GOAL OF THE EXERCISE: Scan the listing below and copy every line holding "scene".

SOURCE EXCERPT:
* * * * * * * * *

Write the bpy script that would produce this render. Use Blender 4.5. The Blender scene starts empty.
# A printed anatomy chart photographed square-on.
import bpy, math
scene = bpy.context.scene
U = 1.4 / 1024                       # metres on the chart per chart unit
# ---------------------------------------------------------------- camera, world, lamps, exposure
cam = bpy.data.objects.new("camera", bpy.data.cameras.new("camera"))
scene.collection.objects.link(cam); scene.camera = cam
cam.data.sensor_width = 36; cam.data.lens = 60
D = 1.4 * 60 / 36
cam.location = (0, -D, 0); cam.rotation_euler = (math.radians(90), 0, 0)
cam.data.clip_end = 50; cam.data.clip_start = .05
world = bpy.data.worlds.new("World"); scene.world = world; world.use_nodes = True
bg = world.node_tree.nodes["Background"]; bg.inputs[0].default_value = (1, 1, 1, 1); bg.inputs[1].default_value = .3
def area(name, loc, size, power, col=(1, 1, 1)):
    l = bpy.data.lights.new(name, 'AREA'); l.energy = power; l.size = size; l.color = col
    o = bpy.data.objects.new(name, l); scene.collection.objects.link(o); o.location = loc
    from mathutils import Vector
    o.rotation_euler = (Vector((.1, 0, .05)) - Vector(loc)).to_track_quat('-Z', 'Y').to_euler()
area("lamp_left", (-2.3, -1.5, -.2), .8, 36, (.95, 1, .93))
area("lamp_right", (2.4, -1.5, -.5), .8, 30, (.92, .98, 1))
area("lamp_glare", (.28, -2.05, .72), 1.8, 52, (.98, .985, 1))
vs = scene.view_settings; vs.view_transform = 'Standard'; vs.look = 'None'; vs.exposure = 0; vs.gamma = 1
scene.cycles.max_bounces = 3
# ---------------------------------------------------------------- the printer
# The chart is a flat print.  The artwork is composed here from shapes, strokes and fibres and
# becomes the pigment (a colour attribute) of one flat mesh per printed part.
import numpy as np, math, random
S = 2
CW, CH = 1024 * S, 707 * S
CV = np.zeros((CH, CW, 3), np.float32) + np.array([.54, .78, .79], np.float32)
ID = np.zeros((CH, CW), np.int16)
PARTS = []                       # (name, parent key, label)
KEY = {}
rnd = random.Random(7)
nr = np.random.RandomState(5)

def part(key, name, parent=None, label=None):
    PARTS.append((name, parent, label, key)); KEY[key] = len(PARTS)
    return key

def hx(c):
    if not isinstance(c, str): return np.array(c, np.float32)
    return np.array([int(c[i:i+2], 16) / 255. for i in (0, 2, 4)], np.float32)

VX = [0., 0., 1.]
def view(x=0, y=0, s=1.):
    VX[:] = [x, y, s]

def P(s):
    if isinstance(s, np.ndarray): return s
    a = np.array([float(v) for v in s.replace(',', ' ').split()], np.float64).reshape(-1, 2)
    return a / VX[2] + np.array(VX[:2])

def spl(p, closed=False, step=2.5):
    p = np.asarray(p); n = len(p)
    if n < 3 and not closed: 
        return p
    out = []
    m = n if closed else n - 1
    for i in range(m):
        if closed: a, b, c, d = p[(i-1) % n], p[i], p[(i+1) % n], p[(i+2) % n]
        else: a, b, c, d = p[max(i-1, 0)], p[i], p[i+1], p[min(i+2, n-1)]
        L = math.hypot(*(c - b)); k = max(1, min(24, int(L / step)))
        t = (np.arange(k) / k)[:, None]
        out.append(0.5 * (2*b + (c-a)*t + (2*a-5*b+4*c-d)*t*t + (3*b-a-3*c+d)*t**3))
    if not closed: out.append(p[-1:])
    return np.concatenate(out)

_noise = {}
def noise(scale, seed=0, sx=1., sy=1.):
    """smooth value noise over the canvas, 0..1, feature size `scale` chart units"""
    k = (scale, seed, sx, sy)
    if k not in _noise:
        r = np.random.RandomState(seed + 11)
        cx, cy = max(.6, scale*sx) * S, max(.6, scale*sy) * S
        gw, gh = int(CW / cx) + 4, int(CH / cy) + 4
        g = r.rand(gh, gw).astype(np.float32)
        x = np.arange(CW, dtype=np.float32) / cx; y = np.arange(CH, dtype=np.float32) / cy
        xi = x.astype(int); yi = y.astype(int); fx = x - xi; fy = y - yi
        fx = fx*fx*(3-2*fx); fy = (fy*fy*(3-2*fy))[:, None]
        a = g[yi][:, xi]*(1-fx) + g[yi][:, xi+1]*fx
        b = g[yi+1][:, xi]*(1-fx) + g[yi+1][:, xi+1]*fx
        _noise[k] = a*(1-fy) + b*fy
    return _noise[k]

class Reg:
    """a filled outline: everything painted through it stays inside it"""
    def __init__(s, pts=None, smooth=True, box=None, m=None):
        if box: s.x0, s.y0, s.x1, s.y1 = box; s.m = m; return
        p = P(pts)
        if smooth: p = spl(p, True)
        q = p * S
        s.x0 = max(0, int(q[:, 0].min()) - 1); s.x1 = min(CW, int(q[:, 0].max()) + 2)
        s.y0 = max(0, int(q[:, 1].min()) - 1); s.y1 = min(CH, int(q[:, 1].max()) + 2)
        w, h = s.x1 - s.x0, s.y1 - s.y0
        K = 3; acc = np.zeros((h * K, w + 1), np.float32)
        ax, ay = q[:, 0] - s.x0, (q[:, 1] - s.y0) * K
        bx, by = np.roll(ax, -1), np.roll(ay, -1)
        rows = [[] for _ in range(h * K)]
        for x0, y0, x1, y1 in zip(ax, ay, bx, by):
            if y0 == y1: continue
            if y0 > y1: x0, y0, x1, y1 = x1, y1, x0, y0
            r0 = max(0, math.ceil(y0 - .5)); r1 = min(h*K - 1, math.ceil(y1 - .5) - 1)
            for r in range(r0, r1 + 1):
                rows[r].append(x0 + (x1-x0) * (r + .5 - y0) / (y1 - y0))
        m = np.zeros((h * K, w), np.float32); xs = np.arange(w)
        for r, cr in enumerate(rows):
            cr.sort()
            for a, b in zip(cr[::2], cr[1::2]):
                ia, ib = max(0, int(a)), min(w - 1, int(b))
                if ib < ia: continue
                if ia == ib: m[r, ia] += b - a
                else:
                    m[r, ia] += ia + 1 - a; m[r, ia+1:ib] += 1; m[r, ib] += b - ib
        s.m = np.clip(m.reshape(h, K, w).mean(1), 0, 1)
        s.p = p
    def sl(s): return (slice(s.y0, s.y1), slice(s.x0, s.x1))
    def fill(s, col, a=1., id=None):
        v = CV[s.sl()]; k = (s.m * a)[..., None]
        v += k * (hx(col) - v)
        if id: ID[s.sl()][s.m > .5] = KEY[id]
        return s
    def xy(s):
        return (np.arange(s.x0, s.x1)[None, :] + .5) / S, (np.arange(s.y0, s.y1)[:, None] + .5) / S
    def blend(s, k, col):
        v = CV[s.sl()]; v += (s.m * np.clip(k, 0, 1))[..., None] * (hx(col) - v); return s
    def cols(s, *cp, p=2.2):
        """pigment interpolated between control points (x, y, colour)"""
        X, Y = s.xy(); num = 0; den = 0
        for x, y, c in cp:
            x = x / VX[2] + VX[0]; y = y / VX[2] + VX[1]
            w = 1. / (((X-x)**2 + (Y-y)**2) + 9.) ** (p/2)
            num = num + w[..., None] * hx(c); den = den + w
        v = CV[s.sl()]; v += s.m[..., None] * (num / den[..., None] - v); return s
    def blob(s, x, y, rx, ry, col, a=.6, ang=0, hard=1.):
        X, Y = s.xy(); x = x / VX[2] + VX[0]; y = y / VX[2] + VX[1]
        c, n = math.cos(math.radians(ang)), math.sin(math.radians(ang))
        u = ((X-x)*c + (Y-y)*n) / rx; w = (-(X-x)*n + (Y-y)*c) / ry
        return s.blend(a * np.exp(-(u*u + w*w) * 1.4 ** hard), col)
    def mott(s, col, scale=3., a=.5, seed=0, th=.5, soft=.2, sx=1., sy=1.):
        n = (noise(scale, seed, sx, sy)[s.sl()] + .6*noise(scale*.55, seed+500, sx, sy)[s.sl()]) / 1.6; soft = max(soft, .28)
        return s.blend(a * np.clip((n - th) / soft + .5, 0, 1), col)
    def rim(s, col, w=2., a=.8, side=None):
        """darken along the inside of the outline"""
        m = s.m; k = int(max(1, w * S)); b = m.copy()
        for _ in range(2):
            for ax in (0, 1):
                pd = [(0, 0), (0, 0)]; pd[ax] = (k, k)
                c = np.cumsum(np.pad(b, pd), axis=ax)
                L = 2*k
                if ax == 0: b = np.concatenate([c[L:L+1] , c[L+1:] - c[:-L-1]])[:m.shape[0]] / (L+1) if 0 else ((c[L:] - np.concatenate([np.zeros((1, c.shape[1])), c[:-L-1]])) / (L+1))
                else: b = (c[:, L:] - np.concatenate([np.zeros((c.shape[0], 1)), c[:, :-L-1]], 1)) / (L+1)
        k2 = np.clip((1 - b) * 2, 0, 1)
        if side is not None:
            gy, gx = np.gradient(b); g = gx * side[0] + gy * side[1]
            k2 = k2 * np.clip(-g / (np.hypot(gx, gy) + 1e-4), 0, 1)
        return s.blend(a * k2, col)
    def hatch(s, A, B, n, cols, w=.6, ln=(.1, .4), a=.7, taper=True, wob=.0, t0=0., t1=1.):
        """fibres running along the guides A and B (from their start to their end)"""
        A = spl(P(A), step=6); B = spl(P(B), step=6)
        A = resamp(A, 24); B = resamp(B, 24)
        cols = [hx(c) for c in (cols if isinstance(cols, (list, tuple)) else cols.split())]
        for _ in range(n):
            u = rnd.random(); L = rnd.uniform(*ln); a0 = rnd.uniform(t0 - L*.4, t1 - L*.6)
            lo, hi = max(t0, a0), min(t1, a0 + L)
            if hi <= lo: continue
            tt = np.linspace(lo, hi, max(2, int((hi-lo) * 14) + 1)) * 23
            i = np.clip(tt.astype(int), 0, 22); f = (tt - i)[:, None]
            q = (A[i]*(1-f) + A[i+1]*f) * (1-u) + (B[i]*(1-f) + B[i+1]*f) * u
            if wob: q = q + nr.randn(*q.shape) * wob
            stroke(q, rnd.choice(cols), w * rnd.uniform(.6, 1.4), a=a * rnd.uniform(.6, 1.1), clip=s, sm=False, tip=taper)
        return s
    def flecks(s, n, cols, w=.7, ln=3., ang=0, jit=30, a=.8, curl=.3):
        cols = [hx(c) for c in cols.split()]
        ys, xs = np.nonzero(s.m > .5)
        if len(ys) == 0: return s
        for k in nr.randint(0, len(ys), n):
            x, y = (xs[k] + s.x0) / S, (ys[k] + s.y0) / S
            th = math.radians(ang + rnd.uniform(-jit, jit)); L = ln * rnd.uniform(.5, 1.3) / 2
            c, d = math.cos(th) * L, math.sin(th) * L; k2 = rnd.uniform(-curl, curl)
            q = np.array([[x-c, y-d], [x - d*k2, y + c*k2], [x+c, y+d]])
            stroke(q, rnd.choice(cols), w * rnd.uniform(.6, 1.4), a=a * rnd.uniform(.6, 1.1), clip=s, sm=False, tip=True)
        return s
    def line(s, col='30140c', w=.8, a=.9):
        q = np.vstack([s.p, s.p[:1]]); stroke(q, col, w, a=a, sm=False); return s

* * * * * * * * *

EXPECTED ANSWER:
Write the bpy script that would produce this render. Use Blender 4.5. The Blender scene starts empty.
scene = bpy.context.scene
scene.collection.objects.link(cam); scene.camera = cam
world = bpy.data.worlds.new("World"); scene.world = world; world.use_nodes = True
    o = bpy.data.objects.new(name, l); scene.collection.objects.link(o); o.location = loc
vs = scene.view_settings; vs.view_transform = 'Standard'; vs.look = 'None'; vs.exposure = 0; vs.gamma = 1
scene.cycles.max_bounces = 3